**Objective:** Scan the following material for the string "pixels" and copy each line in which it appears.

**Dataset excerpt:**
---*---

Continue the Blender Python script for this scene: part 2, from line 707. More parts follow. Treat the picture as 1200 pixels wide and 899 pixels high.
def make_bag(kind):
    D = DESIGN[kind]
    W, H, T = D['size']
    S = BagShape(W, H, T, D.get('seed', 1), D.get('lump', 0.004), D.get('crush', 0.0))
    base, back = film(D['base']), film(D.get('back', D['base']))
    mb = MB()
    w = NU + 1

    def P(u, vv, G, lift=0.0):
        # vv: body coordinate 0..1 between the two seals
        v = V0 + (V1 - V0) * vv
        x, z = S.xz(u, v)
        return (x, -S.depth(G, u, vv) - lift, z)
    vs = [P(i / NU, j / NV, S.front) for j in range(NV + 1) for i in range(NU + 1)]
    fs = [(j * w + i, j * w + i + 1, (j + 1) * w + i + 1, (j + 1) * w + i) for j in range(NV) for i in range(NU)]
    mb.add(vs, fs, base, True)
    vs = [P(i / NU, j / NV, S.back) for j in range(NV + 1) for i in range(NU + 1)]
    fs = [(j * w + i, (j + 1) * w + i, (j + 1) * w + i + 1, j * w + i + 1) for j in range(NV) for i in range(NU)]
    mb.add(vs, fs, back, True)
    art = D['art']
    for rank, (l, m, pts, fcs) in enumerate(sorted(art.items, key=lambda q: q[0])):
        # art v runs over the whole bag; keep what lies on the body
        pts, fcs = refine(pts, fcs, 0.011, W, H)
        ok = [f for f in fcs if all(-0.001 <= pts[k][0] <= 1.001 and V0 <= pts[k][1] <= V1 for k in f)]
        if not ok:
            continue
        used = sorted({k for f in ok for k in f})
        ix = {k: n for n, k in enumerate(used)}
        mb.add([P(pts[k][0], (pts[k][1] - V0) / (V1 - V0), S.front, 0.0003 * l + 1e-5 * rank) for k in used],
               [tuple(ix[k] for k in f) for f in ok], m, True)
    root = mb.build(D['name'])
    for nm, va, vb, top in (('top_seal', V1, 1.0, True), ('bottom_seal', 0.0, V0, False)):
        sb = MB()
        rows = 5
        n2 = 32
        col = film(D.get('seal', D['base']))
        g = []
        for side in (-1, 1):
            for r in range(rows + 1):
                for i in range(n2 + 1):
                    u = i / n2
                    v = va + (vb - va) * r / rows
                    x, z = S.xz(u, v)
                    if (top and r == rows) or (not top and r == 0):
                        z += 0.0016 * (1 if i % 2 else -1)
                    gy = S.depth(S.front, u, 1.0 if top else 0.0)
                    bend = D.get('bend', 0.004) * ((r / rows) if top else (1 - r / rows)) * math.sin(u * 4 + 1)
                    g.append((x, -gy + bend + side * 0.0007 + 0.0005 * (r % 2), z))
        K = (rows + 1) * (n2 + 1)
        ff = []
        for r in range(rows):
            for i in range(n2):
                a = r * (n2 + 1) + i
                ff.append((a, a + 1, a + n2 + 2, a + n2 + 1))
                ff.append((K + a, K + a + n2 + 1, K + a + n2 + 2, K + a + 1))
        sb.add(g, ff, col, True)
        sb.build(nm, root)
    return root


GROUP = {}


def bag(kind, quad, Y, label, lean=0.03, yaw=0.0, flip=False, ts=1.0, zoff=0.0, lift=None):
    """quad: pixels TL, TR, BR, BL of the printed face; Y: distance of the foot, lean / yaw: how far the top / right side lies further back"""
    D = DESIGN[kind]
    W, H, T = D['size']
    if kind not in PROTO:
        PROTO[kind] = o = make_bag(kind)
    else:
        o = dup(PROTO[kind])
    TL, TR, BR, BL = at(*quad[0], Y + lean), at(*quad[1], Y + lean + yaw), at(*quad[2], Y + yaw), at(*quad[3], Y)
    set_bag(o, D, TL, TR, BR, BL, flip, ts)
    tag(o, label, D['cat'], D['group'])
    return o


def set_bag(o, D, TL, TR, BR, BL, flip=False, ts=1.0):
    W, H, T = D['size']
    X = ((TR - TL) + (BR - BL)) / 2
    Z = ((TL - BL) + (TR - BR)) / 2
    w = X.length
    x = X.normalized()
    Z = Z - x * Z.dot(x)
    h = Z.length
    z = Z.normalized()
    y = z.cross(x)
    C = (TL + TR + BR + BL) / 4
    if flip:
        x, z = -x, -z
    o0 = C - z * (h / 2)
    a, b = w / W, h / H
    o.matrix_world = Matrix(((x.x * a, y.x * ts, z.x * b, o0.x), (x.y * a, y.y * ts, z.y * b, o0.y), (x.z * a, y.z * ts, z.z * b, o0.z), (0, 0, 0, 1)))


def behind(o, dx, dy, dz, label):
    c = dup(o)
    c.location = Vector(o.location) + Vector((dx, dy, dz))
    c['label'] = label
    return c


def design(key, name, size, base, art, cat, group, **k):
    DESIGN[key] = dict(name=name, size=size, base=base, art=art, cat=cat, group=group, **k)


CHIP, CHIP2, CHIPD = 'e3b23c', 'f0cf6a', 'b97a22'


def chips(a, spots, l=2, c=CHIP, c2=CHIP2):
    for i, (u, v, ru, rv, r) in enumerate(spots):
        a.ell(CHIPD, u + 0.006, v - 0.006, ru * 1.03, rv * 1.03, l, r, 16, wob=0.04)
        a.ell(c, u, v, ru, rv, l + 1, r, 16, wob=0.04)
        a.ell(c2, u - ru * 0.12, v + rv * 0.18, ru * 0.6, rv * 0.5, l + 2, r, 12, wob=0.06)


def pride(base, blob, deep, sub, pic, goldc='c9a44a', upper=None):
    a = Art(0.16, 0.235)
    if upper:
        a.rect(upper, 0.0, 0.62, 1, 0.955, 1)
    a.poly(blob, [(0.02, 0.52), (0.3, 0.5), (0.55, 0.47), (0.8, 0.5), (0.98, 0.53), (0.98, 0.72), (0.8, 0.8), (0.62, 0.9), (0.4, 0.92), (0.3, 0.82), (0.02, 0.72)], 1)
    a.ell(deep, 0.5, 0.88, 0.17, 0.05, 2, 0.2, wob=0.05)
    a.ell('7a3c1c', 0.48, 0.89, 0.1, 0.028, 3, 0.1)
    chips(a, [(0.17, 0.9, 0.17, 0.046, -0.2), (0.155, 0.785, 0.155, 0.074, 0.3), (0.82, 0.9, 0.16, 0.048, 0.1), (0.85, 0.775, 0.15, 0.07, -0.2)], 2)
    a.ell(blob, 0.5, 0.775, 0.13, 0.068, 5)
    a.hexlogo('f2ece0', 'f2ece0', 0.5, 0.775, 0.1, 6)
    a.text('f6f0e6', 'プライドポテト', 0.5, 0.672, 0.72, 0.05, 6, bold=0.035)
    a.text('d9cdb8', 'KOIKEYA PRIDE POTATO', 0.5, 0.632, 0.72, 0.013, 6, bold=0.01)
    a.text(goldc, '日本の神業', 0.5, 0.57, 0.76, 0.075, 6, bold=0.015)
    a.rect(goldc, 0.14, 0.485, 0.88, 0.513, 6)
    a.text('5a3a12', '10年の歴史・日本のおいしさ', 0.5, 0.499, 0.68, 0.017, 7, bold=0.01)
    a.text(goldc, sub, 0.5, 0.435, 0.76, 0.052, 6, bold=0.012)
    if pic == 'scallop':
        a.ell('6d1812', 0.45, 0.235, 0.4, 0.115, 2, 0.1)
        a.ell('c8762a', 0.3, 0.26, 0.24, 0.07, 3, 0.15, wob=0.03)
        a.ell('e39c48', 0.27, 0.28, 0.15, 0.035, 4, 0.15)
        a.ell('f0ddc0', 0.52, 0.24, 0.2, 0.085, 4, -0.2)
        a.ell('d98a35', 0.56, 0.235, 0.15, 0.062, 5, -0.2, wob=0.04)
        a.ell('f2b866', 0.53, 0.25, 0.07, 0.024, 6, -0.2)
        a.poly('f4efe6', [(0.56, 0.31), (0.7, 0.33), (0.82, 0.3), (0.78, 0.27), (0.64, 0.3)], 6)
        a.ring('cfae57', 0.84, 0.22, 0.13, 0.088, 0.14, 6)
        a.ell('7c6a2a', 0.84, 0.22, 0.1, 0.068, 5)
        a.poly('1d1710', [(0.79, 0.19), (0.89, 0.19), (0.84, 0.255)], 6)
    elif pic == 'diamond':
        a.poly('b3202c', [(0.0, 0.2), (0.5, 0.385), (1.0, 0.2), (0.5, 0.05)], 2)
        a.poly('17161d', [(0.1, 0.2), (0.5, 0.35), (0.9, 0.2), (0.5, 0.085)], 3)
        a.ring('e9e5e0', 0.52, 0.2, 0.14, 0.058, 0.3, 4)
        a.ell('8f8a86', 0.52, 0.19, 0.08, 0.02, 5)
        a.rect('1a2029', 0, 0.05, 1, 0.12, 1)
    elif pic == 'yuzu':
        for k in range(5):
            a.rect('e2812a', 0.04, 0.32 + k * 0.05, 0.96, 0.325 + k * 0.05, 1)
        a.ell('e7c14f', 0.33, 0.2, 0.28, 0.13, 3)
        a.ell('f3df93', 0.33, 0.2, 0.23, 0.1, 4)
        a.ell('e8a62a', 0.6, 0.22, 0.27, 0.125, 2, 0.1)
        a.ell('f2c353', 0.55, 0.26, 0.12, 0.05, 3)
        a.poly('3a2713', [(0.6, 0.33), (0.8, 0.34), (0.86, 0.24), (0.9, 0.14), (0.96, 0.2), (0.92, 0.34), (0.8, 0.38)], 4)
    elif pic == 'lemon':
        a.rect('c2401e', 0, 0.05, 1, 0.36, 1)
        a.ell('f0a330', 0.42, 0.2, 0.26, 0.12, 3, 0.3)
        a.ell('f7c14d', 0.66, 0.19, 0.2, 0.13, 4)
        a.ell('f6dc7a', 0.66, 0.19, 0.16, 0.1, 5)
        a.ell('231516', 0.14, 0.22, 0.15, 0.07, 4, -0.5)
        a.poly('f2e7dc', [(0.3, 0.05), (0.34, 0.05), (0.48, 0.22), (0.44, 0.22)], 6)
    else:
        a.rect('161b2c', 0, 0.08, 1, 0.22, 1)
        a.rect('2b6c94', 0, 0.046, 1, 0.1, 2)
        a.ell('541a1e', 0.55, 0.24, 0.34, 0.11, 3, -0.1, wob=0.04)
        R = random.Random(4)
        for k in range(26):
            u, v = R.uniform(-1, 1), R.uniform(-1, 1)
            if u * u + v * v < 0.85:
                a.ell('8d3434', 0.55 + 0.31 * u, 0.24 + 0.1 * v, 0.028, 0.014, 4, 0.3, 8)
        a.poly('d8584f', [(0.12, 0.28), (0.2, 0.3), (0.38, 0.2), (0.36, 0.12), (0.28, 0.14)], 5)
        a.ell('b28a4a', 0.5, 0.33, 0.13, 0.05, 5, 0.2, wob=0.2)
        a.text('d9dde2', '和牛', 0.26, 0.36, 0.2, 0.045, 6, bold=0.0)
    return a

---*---

**Solved problem:**
Continue the Blender Python script for this scene: part 2, from line 707. More parts follow. Treat the picture as 1200 pixels wide and 899 pixels high.
    """quad: pixels TL, TR, BR, BL of the printed face; Y: distance of the foot, lean / yaw: how far the top / right side lies further back"""